Livestock are invited to play Blind Man’s Bluff (AKA Indian Poker) in order to try to transfer their debt to someone else in exchange for a lower sum—a much lower sum in Yumeko’s case. And just Mary’s luck: she ends up in Yumeko’s group…and Kiwatari’s there too.

Two issues: First, so much time was spent on the intro of Kiwatari and Ikishima that this game is left unfinished. Unless Ikishima plays a role in this gamble next week, it would have made more sense to save her intro for later, establish Kiwatari as a rapey dick quickly and efficiently during the game, and have the whole game contained within this episode.

Second, while BMB is a fairly simple game, the way it’s employed here, and the way it’s explained, threatens to sap all of the enjoyment out of the proceedings. It’s very convoluted and requires a lot of words—too many, in fact—to get the point across of what is going on.

Still, I enjoyed watching Mary utterly reject the life plan the council (and that stupid “kiddy” council member in the bunny suit) laid out for her, as no matter how comfortable and happy a life it might be, it’s not a life she chose. This motivates her to put in an effort to try to claw out of her situation.

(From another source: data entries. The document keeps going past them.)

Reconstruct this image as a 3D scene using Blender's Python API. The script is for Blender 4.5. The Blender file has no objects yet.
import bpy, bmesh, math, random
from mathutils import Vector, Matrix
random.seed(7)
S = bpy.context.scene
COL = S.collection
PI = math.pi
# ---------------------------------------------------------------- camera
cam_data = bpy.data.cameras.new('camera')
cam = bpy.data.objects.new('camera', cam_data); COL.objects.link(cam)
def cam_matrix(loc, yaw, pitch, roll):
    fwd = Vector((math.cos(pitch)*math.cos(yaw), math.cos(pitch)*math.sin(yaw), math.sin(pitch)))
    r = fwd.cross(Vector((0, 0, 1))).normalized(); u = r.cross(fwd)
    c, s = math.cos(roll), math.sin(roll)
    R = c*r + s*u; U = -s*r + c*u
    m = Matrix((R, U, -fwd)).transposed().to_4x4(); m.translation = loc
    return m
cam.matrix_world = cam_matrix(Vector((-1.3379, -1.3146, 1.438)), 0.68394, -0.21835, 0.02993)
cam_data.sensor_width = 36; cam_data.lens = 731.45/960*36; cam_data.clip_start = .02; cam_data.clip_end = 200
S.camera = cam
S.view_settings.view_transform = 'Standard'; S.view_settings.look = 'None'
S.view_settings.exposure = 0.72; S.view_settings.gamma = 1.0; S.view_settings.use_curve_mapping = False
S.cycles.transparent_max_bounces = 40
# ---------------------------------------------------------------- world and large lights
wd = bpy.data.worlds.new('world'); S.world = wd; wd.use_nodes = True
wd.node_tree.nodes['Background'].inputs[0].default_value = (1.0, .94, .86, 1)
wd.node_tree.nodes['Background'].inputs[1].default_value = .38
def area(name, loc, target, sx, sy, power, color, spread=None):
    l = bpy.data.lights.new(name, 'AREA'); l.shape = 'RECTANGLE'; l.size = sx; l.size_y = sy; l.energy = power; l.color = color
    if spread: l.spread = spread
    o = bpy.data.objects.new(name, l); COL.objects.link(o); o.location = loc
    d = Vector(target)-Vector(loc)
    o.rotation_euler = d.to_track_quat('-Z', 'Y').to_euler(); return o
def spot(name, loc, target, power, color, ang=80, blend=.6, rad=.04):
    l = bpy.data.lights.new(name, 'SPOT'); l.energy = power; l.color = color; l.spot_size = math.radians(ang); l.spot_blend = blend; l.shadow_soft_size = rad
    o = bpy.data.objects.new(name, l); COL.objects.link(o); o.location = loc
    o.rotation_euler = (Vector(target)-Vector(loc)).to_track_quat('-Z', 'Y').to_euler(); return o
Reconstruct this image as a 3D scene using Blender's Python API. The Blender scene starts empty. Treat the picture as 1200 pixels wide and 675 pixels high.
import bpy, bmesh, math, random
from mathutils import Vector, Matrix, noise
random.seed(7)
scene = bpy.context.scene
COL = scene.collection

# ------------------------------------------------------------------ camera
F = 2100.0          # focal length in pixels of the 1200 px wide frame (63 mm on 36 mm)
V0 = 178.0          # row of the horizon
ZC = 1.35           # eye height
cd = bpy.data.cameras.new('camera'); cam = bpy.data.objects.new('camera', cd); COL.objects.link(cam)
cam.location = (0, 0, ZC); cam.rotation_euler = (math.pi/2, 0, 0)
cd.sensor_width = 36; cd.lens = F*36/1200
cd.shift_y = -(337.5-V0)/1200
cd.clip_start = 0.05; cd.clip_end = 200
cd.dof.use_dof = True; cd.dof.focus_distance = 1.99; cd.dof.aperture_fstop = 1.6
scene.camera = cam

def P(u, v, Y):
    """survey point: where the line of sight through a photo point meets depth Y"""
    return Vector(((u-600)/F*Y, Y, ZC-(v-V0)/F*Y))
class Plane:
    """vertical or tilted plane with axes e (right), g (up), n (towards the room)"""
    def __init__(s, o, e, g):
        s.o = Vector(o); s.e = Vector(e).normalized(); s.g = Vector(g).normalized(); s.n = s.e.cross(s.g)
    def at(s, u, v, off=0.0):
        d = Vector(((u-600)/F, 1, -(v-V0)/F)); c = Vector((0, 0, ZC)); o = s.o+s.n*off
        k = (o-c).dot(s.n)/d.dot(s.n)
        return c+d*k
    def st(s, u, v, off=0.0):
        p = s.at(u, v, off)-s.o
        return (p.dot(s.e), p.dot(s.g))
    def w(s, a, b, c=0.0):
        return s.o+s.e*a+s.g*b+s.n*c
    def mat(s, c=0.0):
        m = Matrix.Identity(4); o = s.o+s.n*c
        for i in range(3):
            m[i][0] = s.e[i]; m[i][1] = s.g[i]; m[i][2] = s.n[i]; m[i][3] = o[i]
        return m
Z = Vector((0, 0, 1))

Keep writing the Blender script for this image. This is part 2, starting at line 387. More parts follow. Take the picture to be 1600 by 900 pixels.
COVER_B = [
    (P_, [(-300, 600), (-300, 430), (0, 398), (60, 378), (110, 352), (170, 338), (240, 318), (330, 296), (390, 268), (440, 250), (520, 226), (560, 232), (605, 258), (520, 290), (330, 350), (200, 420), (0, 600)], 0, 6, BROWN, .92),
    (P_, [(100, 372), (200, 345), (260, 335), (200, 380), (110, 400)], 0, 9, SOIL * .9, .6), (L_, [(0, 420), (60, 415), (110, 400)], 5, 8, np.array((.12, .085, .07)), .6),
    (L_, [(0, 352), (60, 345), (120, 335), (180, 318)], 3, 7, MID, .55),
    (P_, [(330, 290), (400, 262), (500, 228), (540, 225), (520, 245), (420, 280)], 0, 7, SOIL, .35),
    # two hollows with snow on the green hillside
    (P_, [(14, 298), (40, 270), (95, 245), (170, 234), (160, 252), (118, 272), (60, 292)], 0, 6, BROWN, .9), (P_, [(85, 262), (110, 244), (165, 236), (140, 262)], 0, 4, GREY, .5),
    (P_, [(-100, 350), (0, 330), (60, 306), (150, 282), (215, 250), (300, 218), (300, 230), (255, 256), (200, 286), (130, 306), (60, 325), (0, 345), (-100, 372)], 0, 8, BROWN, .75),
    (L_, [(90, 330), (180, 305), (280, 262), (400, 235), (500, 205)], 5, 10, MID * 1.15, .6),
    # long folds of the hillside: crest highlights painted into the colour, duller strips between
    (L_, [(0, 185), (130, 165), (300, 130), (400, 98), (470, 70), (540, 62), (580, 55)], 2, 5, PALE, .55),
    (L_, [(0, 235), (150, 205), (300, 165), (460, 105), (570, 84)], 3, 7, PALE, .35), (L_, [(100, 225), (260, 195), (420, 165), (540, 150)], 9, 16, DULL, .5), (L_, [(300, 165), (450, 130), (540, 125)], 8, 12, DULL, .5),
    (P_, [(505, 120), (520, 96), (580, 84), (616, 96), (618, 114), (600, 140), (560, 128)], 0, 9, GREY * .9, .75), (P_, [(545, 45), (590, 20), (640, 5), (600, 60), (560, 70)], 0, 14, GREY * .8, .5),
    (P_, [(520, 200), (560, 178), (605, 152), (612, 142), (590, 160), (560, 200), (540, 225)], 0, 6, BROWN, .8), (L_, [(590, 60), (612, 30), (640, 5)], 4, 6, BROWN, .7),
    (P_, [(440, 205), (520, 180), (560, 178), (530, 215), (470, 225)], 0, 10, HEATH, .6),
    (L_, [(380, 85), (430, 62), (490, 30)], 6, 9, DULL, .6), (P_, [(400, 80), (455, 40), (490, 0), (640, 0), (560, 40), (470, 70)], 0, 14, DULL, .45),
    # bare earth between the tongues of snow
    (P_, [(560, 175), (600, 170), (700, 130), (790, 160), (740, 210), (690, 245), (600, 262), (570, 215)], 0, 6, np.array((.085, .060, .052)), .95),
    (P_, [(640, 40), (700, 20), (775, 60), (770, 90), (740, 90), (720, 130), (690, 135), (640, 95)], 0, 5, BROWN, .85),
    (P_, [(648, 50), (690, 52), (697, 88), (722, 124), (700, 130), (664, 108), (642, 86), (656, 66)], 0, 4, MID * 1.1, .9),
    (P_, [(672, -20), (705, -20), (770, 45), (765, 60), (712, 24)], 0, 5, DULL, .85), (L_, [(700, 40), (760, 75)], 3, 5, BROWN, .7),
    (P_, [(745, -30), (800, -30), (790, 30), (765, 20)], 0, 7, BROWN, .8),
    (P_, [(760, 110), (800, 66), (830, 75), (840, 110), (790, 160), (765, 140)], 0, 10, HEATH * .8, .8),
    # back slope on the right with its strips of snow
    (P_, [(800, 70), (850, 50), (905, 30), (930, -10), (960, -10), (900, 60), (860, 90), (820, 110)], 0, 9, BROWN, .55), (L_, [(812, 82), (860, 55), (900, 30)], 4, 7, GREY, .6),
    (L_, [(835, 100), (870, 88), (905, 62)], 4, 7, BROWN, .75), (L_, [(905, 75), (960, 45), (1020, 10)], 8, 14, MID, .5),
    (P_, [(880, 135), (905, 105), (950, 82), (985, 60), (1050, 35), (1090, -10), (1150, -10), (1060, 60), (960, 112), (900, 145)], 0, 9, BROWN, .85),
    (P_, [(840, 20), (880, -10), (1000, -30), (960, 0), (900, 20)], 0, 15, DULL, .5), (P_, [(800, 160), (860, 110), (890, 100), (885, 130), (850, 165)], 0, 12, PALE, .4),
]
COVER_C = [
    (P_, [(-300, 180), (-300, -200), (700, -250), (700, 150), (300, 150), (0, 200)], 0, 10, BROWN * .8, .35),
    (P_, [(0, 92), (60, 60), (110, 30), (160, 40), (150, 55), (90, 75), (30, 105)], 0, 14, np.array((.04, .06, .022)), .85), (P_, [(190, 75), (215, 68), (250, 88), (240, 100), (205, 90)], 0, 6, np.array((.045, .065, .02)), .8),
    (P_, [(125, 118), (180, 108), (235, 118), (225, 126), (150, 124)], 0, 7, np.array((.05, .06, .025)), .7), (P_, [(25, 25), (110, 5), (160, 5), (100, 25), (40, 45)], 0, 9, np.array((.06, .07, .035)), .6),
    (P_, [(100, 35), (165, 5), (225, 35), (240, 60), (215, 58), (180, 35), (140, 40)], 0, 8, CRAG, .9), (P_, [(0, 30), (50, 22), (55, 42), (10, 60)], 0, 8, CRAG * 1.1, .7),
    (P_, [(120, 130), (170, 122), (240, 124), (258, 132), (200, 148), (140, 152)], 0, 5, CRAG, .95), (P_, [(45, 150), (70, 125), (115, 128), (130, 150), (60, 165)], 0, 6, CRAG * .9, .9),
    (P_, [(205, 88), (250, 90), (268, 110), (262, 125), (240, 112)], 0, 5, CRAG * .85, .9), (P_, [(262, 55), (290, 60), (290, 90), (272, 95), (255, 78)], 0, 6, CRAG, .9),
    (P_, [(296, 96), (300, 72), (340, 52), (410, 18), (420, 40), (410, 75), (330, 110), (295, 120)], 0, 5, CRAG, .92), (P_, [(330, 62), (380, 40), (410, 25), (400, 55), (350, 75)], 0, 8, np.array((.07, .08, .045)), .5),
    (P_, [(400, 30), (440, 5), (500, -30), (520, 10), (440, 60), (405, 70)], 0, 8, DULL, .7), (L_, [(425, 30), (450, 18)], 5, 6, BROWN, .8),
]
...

She even breaks out her crazyface, as does Kiwatari (the latter looking for all the world like he wouldn’t be out of place in Attack on Titan), but Yumeko doesn’t join the party. She remains quite calm as the episode pretty abruptly ends without any resolution.

Surely more wrinkles will be added to the game as things escalate, but of all the ways Kakegurui could shake up its formula, giving half an episode over to two character intros and then rolling credits before a game can finish didn’t quite work for me, especially when the game itself required so much narration to lay out.